Question

Water from a tap emerges vertically downwards with an initial speed of $1.0m{{s}^{-1}}$. The cross-sectional area of the tap is ${{10}^{-4}}{{m}^{2}}$. Assume that the pressure is constant throughout the stream of water and that the flow is steady. The cross-sectional area of the stream 0.15m below the tap is $\left( g=10m{{s}^{-1}} \right)$
$\begin{align}
  & \left( A \right)5.0\times {{10}^{-4}}{{m}^{2}} \\
 & \left( B \right)1.0\times {{10}^{-5}}{{m}^{2}} \\
 & \left( C \right)5.0\times {{10}^{-5}}{{m}^{2}} \\
 & \left( D \right)2.0\times {{10}^{-5}}{{m}^{2}} \\
\end{align}$

Answer 1

Hint: The pressure difference is the product of the density of liquid, acceleration due to gravity and height of the liquid. And also the pressure difference is half the product of the density of the liquid and the square of change in its velocity. Thus by equating both the equations we will get the value of velocity.
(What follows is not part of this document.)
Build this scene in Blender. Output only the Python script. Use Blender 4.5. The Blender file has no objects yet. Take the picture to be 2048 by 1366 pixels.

Thus by applying the continuity equation we will get the cross sectional area.

Formula used:
The continuity equation is given by,
${{A}_{1}}{{v}_{1}}={{A}_{2}}{{v}_{2}}$
where, ${{A}_{1}}\And {{A}_{2}}$ are the area of cross section
${{v}_{1}}\And {{v}_{2}}$ are the velocity of liquid
The pressure difference is given by,
$\vartriangle P=\rho gh$
where, $\rho $ is the density of the liquid
g is the acceleration due to gravity
h is the height of the liquid

Complete answer:
The volume of flow rate $={{10}^{-4}}\dfrac{{{m}^{3}}}{\sec }$
The pressure difference is given by the product of the density of liquid, acceleration due to gravity and height of the liquid. That is,
$\vartriangle P=\rho gh$
Substituting the values we get,
$\vartriangle P={{10}^{3}}\times 10\times 0.15$
$\Rightarrow \vartriangle P=1500Pa$ ………….(1)
We also know that,
$\vartriangle P=\dfrac{1}{2}\rho \left( v_{2}^{2}-v_{1}^{2} \right)$
Thus substituting the values we get,
$\vartriangle P=\dfrac{1}{2}\times {{10}^{3}}\left( {{v}^{2}}-1 \right)$ ……………(2)
By equating equation (1) and (2) we get,
$1500=\dfrac{1}{2}\times {{10}^{3}}\left( {{v}^{2}}-1 \right)$
By rearranging the equation we get,
$3000={{10}^{3}}\left( {{v}^{2}}-1 \right)$
$\Rightarrow 3={{v}^{2}}-1$
$\Rightarrow {{v}^{2}}=4$
$\therefore v=2\dfrac{m}{s}$
By applying the equation of continuity we get,
${{A}_{1}}{{v}_{1}}={{A}_{2}}{{v}_{2}}$
Rearranging the equation for ${{A}_{2}}$ we get,
${{A}_{2}}=\dfrac{{{A}_{1}}{{v}_{1}}}{{{v}_{2}}}$
$\Rightarrow {{A}_{2}}=\dfrac{{{10}^{-4}}\times 1}{2}$
$\therefore {{A}_{2}}=5\times {{10}^{-5}}{{m}^{2}}$

Thus option (C ) is correct.

Note:
The continuity equation is a statement of the conservation of mass. Bernoulli's theorem says the principle conservation of energy for ideal fluids in a streamline flow. Bernoulli’s theorem can be applied in airplane wings, flying discs etc. Thus Bernoulli’s theorem can otherwise be defined as the increase in speed creates decrease in pressure.